■ What the exercise asks ■
Which lines run from the first one up to and including the one with "COL = sc.collection"? Print exactly those.

--- start of Source material ---

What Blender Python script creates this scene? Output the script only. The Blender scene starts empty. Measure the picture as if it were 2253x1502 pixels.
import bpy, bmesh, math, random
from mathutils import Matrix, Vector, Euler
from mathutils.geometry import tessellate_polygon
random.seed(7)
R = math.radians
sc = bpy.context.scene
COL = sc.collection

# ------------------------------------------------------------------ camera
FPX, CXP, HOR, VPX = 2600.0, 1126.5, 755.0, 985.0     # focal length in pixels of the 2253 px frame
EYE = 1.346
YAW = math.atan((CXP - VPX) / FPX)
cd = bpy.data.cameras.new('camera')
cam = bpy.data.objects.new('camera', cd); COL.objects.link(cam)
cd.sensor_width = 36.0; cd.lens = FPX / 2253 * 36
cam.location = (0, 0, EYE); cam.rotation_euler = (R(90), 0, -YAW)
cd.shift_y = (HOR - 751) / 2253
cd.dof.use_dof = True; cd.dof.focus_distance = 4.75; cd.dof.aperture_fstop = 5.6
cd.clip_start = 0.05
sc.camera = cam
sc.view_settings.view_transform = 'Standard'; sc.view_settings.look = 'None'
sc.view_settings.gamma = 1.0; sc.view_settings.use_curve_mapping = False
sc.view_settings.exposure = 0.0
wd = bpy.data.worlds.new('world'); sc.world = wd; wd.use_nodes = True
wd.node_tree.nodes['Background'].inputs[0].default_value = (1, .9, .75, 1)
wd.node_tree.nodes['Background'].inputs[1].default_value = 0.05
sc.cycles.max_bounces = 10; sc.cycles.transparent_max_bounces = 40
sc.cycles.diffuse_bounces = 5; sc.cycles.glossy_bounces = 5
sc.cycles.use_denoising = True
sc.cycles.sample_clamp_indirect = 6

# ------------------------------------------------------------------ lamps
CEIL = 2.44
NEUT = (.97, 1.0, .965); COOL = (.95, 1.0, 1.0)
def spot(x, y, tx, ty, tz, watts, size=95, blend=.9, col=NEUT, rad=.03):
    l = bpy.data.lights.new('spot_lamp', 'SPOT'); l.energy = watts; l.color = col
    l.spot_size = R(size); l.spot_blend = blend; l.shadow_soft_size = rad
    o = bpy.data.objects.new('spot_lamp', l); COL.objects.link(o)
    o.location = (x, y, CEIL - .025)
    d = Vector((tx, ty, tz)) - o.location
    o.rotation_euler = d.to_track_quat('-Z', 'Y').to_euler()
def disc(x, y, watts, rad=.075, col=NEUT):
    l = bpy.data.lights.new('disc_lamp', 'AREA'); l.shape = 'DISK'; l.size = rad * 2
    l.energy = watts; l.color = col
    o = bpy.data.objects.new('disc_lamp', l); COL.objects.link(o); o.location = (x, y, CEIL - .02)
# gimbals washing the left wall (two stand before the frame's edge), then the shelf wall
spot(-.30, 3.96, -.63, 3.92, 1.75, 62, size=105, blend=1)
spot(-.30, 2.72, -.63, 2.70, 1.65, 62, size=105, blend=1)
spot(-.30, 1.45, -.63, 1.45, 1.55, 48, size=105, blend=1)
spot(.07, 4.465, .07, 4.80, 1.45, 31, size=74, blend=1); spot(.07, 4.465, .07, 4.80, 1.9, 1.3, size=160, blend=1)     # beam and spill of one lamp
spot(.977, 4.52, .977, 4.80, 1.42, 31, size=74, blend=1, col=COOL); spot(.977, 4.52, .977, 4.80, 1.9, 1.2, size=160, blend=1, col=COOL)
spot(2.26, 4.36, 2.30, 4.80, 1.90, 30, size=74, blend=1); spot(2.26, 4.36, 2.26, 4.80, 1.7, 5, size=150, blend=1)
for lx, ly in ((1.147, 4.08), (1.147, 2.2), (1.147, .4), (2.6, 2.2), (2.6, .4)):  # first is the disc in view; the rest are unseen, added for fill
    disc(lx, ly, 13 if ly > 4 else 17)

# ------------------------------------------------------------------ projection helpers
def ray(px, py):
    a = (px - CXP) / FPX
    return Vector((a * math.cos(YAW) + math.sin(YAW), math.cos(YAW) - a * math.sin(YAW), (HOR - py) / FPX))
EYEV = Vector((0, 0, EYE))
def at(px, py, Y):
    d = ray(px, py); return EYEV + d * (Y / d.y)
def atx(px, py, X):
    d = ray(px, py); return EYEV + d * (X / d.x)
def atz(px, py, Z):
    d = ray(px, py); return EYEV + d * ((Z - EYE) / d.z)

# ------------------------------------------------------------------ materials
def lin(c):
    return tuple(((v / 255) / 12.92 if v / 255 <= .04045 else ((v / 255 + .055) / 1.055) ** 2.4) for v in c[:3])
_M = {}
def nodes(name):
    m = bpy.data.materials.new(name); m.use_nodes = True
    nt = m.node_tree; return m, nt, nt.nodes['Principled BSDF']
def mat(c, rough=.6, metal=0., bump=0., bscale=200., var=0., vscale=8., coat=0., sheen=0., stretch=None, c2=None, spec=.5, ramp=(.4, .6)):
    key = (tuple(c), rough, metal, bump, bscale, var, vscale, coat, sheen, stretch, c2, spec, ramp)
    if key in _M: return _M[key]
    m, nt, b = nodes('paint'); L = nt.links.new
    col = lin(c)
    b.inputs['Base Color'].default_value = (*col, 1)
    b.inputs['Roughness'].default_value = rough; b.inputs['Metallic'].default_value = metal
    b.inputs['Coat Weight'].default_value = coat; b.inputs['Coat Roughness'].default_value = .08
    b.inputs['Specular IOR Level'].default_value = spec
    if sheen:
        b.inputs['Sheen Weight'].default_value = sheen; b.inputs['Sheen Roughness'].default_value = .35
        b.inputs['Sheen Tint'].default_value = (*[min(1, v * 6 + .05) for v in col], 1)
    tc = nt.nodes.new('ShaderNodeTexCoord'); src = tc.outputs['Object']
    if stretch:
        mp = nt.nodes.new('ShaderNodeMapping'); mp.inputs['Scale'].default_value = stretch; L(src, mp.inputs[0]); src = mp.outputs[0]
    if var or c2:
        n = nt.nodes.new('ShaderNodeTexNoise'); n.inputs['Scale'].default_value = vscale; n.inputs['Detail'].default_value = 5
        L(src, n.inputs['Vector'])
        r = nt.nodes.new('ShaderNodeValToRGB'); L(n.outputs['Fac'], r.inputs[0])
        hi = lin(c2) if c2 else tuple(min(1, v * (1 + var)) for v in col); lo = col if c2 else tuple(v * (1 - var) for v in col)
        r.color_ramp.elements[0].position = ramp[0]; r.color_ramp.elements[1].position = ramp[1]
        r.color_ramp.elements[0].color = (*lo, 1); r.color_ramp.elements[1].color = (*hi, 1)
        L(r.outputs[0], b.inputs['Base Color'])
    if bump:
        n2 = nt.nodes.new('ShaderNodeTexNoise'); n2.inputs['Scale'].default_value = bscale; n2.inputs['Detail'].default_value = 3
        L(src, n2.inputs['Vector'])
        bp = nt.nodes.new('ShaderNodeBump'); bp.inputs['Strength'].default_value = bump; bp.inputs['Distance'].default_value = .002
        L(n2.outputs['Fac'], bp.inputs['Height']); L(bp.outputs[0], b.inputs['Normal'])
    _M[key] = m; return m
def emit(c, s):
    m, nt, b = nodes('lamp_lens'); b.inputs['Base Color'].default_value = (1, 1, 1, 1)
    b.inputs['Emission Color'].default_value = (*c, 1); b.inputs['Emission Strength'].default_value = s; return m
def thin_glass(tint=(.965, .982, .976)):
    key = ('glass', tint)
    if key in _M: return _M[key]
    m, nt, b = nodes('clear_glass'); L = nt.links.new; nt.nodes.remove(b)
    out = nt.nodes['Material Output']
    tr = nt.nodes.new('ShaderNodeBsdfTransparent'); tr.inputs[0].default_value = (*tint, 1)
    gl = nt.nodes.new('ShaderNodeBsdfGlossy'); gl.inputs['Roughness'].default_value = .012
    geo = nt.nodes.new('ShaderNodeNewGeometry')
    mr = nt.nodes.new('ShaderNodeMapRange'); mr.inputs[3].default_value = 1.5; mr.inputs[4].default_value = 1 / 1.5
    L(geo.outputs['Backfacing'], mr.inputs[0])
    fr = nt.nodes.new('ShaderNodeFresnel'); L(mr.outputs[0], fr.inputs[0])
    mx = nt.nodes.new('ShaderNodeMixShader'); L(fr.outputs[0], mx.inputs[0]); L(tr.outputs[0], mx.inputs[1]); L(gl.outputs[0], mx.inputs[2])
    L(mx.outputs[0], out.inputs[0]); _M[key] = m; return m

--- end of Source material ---

■ Written solution ■
What Blender Python script creates this scene? Output the script only. The Blender scene starts empty. Measure the picture as if it were 2253x1502 pixels.
import bpy, bmesh, math, random
from mathutils import Matrix, Vector, Euler
from mathutils.geometry import tessellate_polygon
random.seed(7)
R = math.radians
sc = bpy.context.scene
COL = sc.collection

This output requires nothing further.